#### COLLECTED DATA:
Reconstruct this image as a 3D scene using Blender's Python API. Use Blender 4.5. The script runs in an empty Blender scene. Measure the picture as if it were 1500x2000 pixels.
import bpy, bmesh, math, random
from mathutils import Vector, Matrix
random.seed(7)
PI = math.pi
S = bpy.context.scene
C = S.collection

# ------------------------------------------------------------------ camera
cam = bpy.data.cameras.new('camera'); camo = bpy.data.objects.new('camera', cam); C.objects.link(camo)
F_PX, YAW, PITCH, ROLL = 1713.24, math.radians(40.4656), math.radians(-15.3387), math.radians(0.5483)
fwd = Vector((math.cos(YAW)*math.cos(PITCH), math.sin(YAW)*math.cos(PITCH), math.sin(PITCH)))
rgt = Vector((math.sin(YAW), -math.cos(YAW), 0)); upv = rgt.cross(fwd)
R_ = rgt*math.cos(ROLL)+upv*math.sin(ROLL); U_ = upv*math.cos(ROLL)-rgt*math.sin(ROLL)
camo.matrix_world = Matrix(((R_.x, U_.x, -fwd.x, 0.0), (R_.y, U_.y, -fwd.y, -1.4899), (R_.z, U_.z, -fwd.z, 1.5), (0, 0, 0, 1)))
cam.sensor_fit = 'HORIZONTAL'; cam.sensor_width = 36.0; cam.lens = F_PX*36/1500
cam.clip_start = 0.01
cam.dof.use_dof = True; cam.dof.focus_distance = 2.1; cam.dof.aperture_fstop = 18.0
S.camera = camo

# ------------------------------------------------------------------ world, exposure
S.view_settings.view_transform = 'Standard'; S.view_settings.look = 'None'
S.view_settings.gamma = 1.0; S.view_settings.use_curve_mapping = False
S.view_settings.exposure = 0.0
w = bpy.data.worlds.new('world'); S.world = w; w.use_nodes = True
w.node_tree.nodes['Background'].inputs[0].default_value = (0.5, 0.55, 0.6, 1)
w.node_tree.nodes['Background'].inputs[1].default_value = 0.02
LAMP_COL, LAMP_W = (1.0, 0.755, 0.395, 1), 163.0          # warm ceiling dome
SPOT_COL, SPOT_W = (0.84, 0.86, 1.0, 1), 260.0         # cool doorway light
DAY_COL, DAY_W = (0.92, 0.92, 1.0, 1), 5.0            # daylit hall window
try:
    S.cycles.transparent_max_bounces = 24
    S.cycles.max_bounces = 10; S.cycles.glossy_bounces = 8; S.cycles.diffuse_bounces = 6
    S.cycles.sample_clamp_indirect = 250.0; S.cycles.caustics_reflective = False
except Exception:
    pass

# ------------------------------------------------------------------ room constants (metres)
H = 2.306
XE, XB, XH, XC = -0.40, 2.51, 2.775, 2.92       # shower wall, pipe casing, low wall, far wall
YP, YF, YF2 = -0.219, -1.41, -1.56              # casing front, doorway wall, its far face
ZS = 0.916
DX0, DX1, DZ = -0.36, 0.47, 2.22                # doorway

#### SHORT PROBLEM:
Begin with the first line of the listing and copy exactly through the line that contains "S.camera = camo", please, keeping both ends and leaving out everything after.

#### TASK OUTPUT:
Reconstruct this image as a 3D scene using Blender's Python API. Use Blender 4.5. The script runs in an empty Blender scene. Measure the picture as if it were 1500x2000 pixels.
import bpy, bmesh, math, random
from mathutils import Vector, Matrix
random.seed(7)
PI = math.pi
S = bpy.context.scene
C = S.collection

# ------------------------------------------------------------------ camera
cam = bpy.data.cameras.new('camera'); camo = bpy.data.objects.new('camera', cam); C.objects.link(camo)
F_PX, YAW, PITCH, ROLL = 1713.24, math.radians(40.4656), math.radians(-15.3387), math.radians(0.5483)
fwd = Vector((math.cos(YAW)*math.cos(PITCH), math.sin(YAW)*math.cos(PITCH), math.sin(PITCH)))
rgt = Vector((math.sin(YAW), -math.cos(YAW), 0)); upv = rgt.cross(fwd)
R_ = rgt*math.cos(ROLL)+upv*math.sin(ROLL); U_ = upv*math.cos(ROLL)-rgt*math.sin(ROLL)
camo.matrix_world = Matrix(((R_.x, U_.x, -fwd.x, 0.0), (R_.y, U_.y, -fwd.y, -1.4899), (R_.z, U_.z, -fwd.z, 1.5), (0, 0, 0, 1)))
cam.sensor_fit = 'HORIZONTAL'; cam.sensor_width = 36.0; cam.lens = F_PX*36/1500
cam.clip_start = 0.01
cam.dof.use_dof = True; cam.dof.focus_distance = 2.1; cam.dof.aperture_fstop = 18.0
S.camera = camo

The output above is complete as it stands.